Her visions take us to two particular girls, Jung Min and Young Hee. Although from different parts of Korea, they become friends and look out for each other. At the tail-end of the war, they manage to escape. But unfortunately, Jung Min was shot by a Japanese soldier. She dies, leaving Young Hee behind. Although both of them dreamed of coming home, only Young Hee was able to do so.
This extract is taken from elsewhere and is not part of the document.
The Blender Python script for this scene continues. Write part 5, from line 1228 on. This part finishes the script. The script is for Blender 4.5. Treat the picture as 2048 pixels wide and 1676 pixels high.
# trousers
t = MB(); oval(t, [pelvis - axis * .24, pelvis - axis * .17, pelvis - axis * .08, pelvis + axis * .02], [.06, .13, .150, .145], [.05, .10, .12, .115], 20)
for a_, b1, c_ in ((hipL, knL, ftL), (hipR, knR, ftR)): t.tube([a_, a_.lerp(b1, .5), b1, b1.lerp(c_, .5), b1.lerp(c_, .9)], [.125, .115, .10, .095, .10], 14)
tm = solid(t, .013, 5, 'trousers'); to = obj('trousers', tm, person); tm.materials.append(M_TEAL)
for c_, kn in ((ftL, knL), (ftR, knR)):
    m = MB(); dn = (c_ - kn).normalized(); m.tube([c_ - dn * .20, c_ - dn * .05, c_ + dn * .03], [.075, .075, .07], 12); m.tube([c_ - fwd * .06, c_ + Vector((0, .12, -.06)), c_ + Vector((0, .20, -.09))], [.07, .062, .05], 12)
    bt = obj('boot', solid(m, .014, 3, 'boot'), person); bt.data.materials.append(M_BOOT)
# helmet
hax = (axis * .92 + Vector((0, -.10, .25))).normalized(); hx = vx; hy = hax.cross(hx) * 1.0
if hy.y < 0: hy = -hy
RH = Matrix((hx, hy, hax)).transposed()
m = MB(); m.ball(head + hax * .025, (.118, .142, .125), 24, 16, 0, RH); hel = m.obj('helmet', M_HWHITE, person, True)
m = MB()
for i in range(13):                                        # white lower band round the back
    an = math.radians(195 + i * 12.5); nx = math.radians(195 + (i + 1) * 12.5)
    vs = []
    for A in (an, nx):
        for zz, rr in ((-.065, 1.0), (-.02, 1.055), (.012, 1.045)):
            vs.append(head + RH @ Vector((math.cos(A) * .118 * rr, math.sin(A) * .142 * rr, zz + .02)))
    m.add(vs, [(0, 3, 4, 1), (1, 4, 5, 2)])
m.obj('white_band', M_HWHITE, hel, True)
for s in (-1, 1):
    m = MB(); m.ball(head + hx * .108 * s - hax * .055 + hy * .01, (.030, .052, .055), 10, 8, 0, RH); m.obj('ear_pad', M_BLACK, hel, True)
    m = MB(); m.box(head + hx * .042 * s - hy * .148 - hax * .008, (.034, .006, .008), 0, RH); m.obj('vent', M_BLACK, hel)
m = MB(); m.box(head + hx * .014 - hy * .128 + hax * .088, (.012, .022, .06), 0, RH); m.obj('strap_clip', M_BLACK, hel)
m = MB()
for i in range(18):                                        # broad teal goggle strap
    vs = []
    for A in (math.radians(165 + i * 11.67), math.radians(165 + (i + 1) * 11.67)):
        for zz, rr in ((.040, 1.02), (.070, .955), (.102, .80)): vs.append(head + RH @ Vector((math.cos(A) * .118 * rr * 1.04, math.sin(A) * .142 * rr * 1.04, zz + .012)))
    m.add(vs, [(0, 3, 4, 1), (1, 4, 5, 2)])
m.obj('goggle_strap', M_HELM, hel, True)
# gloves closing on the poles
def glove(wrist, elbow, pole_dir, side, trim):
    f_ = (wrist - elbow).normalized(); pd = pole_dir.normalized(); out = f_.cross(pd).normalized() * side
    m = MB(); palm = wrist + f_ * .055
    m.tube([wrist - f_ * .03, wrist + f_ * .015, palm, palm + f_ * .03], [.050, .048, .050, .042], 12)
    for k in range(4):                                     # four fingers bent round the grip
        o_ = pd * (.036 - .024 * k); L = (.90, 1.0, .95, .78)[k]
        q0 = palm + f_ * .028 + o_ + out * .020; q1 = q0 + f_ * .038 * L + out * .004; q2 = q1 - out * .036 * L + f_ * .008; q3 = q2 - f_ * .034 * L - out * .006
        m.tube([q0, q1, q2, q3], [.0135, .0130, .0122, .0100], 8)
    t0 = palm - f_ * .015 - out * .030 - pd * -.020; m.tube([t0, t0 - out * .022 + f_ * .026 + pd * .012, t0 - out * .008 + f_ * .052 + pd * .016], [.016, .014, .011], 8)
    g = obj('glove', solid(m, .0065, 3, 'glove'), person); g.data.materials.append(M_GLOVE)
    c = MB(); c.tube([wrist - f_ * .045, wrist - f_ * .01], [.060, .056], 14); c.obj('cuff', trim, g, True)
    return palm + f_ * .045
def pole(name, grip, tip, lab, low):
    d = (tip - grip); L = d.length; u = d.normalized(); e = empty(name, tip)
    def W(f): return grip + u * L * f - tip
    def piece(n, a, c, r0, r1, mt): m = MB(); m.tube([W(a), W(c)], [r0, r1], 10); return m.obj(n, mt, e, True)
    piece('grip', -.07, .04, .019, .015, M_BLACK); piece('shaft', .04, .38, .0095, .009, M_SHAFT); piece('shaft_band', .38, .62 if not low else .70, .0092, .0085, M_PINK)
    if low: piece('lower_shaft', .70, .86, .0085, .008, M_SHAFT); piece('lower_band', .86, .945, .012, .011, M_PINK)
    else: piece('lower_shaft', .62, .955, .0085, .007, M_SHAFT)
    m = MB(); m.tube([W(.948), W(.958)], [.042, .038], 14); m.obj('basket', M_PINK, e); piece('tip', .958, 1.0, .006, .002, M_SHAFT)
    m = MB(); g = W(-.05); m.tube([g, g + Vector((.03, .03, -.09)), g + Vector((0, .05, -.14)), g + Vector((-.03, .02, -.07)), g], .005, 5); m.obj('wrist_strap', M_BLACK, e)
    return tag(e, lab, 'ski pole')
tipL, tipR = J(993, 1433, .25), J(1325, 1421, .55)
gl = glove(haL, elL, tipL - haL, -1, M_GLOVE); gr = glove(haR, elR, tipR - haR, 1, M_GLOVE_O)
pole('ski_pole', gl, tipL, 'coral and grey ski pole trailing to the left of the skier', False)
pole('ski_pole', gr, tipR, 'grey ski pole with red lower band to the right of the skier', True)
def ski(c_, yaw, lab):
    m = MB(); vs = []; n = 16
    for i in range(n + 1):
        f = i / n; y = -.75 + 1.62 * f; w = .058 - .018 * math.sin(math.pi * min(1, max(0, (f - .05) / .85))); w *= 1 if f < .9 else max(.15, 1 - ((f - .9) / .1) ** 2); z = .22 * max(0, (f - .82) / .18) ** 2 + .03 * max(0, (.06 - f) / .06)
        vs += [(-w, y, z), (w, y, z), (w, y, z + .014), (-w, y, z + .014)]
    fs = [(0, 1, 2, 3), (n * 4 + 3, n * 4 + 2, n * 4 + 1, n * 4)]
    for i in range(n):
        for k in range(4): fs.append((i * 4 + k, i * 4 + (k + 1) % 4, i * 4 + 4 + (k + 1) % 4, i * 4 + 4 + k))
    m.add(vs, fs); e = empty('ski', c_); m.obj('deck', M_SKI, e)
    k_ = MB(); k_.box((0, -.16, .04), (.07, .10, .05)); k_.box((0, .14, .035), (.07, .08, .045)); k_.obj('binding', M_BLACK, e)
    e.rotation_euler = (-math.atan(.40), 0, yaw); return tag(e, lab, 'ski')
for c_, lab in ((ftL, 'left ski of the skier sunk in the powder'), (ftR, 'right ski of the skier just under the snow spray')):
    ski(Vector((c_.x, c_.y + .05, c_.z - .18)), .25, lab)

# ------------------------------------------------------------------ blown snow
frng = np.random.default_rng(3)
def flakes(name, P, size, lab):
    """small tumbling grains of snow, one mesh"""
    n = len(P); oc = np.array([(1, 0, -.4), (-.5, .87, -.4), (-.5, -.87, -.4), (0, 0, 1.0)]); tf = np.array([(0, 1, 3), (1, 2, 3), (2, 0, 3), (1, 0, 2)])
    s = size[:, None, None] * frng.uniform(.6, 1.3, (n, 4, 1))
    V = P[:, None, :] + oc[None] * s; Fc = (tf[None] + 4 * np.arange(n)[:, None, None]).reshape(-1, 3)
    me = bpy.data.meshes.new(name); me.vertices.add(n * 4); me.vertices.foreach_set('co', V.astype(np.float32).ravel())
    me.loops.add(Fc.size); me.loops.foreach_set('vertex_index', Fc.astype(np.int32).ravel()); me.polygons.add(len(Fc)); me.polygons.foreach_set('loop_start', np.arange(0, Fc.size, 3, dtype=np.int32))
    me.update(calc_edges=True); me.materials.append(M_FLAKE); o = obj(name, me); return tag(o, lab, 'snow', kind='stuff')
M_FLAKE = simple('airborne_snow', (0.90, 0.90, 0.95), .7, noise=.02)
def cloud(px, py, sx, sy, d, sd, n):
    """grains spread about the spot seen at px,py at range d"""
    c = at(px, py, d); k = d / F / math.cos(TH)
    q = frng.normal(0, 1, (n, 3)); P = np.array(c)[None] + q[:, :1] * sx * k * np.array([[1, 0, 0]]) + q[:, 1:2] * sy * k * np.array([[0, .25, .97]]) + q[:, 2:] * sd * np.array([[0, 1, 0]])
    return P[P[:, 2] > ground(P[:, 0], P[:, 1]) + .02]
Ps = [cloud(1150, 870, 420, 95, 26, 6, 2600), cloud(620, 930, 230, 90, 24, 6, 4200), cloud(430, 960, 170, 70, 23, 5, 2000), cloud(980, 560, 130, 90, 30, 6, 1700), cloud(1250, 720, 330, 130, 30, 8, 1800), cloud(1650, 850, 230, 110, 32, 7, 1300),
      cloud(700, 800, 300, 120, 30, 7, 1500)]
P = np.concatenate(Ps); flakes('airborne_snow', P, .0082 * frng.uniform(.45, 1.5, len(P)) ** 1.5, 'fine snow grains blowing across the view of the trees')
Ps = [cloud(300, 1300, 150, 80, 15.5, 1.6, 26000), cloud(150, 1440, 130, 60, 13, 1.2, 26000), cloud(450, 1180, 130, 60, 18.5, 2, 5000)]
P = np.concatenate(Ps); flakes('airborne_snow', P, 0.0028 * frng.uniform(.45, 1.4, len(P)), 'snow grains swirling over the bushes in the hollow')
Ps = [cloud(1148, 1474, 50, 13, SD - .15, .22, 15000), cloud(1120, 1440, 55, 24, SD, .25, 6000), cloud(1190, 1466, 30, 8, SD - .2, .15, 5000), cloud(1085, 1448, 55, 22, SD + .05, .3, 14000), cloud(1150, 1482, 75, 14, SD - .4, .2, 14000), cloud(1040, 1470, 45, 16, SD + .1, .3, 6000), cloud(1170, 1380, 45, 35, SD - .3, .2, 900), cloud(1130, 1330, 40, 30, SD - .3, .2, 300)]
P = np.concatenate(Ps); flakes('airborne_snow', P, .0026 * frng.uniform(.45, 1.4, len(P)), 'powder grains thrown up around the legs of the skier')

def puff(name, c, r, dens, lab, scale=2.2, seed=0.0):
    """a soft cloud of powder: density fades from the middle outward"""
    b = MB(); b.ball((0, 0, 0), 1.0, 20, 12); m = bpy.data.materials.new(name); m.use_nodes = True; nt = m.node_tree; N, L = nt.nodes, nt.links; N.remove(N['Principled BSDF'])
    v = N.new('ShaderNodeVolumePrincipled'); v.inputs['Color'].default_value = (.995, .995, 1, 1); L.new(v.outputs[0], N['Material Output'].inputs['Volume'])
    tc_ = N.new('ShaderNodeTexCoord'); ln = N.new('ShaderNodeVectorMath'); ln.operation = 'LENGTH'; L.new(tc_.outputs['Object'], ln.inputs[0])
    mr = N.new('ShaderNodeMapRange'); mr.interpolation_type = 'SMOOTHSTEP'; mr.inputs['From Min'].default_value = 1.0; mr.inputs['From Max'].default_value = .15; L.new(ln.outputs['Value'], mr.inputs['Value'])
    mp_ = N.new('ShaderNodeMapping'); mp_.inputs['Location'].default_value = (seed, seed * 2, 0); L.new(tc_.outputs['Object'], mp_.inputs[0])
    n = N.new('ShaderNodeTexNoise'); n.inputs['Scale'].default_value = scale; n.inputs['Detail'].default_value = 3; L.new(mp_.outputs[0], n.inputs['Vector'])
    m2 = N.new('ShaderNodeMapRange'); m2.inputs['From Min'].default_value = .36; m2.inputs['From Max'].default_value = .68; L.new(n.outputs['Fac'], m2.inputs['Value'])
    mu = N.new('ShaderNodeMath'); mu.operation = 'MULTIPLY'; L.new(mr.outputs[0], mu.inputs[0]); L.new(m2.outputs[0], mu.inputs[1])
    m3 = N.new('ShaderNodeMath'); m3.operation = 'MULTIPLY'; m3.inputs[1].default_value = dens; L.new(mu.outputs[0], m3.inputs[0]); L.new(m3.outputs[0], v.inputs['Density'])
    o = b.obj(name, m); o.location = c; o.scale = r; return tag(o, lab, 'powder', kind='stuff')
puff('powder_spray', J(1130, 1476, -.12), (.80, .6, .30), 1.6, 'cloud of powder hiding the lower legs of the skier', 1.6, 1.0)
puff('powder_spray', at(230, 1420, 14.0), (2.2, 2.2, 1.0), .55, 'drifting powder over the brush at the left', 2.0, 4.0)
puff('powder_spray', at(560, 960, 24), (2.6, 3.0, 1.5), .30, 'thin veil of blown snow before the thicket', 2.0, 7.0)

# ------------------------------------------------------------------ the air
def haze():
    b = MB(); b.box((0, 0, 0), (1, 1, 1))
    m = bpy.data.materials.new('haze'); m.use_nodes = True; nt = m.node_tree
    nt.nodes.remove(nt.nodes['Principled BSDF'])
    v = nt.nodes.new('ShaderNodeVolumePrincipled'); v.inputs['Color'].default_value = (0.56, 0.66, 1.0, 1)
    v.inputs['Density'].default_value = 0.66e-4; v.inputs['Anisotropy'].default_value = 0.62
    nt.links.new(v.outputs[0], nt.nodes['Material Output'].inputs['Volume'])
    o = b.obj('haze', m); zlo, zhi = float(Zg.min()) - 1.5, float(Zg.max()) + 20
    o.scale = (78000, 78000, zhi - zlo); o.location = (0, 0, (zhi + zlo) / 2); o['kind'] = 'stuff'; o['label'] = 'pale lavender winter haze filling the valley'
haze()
But, through fate, Young Hee was able to send her friend home and come to terms with her bleak experience in the past. A shaman ritual led by Eun Kyung paves the way for Jung Min’s spirit to come home.

What struck me: 

  • Development of Jung Min’s character – We get introduced to Jung Min at the beginning of the film for only a few minutes, but we pretty much get a good picture of her character. She was depicted as quite clever and a bit mischievous when she tried to get her friends’ good luck charms through a game–and succeeded. Too bad she had to return it back upon the orders of her mother. But this served as an indicator of her resilience and strength in the succeeding scenes. Her close family relationship was also depicted amply. We were given sufficient images of love that, once they get separated, we feel as tearful as them.
  • Development of Young Hee’s character – We met her first at the train going to God-knows-where with the other girls and the Japanese soldiers. She spoke with Jung Min in a light and easy manner that we just knew they’d be best friends.
  • Depiction of the lives of comfort women – They were sexually abused yes, but I liked that it was depicted in a tasteful manner, that we were able to focus on their plight, and not at the spectacle of being raped. The images we saw of torn clothes, legs, swords, and the like suggested brutality. The suggestions were powerful enough to help us understand and relate to it.
  • The female connection – There is a saying that it takes one to know one. Eun Kyung was sexually abused, and her youth and family was taken away from her, just as Jung Min experienced. Eun Kyung as the conduit for Jung Min’s homecoming (although spiritual) makes sense as they have a sort-of shared experience. Another reason why this makes sense is that females are naturally viewed as life-giving forces. Her connection to the earth and to the spirits leads to her ability to communicate to other forces by being a shaman.
  • Japanese soldiers – Why be brutal? Despite the character development of the leads, the Japanese soldiers remained flat in the scenes. There was only one Japanese soldier who was depicted as a good person, but this token character and this token goodness was insufficient to rid us of the lingering question in our minds as viewers – Why did the Japanese behave that way? What were they going through? What satisfaction did they gain from their brutal behavior?
  • Scenery – As with most Korean films, the scenery was superb and breathtaking. The lush, pure, and fresh landscapes contrasted painfully with the horrifying experiences of the young Korean girls.
  • The Philippine connection -Films exploring the plight of “comfort women” during World War 2 are rare, and this is one of those few films. Like in Korea, young girls in the Philippines were also forcibly taken as sexual slaves during this period. With a shared history like this, this film enables us Filipinos to see what might have happened to fellow Filipinos during that time – to understand it, reflect on it, and to connect with ourselves, our country, and to shared experiences, as well.

Do I recommend this?: Wholeheartedly, yes. It enriches our view of history and humanity. It is a visual feast, as well. I am even thinking of including it in my viewing list of films for my Korean Film class. I just hope that I come across a copy of it.